Abstract

The northwestern edge of the Archaean Yilgarn Craton in Western Australia was intensely deformed and metamorphosed during the Palaeoproterozoic Capricorn Orogeny (D 1n and D 2n) to form the Yarlarweelor Gneiss Complex. High-grade metamorphism and crustal thickening in the complex at ca. 1812 Ma during D 1n was accompanied by voluminous veins and sheets of I-type granite and pegmatite. Most of these rocks are leucocratic, and are characterised by low Rb, FeO T+MgO, Y, Zr, Th, U and total rare earth elements (∑REE), and high SiO 2, Ba, K/Rb and Ba/Rb, and chemically resemble leucosomes from stromatic migmatites (metatexites). The granite and pegmatite formed during compression and represent low to moderate degree melts of late Archaean and Palaeoproterozoic granitic rocks. At ca. 1800 Ma, dextral strike-slip faulting during D 2n followed exhumation of the Yarlarweelor Gneiss Complex, and was accompanied by intrusion of dykes and steeply dipping sheets of I-type granites.

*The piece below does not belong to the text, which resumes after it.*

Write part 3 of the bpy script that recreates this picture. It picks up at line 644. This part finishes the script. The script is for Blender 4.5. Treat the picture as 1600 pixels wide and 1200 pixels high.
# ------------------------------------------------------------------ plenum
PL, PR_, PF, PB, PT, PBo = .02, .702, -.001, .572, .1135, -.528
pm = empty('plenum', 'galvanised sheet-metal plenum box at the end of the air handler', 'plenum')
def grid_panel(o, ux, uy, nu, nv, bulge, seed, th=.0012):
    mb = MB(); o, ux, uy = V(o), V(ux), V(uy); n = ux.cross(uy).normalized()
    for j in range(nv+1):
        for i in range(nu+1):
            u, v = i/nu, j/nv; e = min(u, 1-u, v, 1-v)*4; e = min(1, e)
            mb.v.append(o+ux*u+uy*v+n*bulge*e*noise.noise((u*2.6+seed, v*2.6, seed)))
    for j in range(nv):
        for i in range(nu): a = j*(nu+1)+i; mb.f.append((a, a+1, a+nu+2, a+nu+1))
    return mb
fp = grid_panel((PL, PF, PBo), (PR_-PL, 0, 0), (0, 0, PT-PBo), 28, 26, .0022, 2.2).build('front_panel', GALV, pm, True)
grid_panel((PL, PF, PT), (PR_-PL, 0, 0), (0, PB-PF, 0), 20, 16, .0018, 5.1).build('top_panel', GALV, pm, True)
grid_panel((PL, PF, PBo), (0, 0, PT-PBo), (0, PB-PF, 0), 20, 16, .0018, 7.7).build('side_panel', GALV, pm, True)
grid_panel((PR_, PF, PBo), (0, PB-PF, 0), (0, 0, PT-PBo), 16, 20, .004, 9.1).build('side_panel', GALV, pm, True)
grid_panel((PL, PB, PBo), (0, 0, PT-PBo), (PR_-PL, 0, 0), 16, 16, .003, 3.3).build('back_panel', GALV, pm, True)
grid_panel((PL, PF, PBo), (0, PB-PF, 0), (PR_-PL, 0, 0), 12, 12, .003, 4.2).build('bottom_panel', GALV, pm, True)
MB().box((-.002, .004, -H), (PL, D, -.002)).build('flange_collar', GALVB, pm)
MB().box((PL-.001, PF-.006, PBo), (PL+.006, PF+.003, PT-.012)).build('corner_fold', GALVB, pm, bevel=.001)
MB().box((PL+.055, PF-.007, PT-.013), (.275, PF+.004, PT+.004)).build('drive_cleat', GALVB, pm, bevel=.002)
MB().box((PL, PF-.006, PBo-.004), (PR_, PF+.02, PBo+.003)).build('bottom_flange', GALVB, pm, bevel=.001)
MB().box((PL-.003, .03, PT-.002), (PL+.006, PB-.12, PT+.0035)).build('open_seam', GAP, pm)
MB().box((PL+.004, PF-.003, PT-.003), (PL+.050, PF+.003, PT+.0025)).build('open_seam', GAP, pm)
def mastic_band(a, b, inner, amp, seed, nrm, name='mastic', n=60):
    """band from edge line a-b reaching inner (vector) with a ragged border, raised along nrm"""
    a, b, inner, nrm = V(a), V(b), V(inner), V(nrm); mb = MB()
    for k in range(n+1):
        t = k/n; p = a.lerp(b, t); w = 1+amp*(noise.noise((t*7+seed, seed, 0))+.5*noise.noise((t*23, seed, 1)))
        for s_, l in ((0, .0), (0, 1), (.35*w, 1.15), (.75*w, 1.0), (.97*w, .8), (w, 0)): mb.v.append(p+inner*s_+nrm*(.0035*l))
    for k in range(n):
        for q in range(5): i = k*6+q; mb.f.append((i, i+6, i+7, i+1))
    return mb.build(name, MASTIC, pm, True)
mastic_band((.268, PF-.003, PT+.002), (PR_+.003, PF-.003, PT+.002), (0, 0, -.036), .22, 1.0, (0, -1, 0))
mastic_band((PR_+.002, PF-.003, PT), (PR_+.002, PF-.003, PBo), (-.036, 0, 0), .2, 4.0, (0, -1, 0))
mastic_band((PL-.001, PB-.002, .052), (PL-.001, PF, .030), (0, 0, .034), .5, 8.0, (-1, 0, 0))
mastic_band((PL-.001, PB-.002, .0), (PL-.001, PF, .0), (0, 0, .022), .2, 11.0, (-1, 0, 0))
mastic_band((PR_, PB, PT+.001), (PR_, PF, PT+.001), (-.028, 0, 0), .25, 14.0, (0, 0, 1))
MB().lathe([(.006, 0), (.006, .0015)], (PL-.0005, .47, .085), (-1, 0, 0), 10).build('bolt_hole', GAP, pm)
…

These granites have high K 2O/Na 2O ratios, high Rb, Zr, ∑LREE, Y, Th and U contents, and low K/Rb ratios similar to high-K granite melts and diatexite migmatites derived by large-scale biotite dehydration melting of igneous rocks. The source of the syn-D 2n granites was Palaeoproterozoic meta-igneous rocks. The change in granite chemistry between ca. 1812 and ca. 1800 Ma reflects a change in the nature of melting and melt extraction, which were in turn controlled by the style of deformation.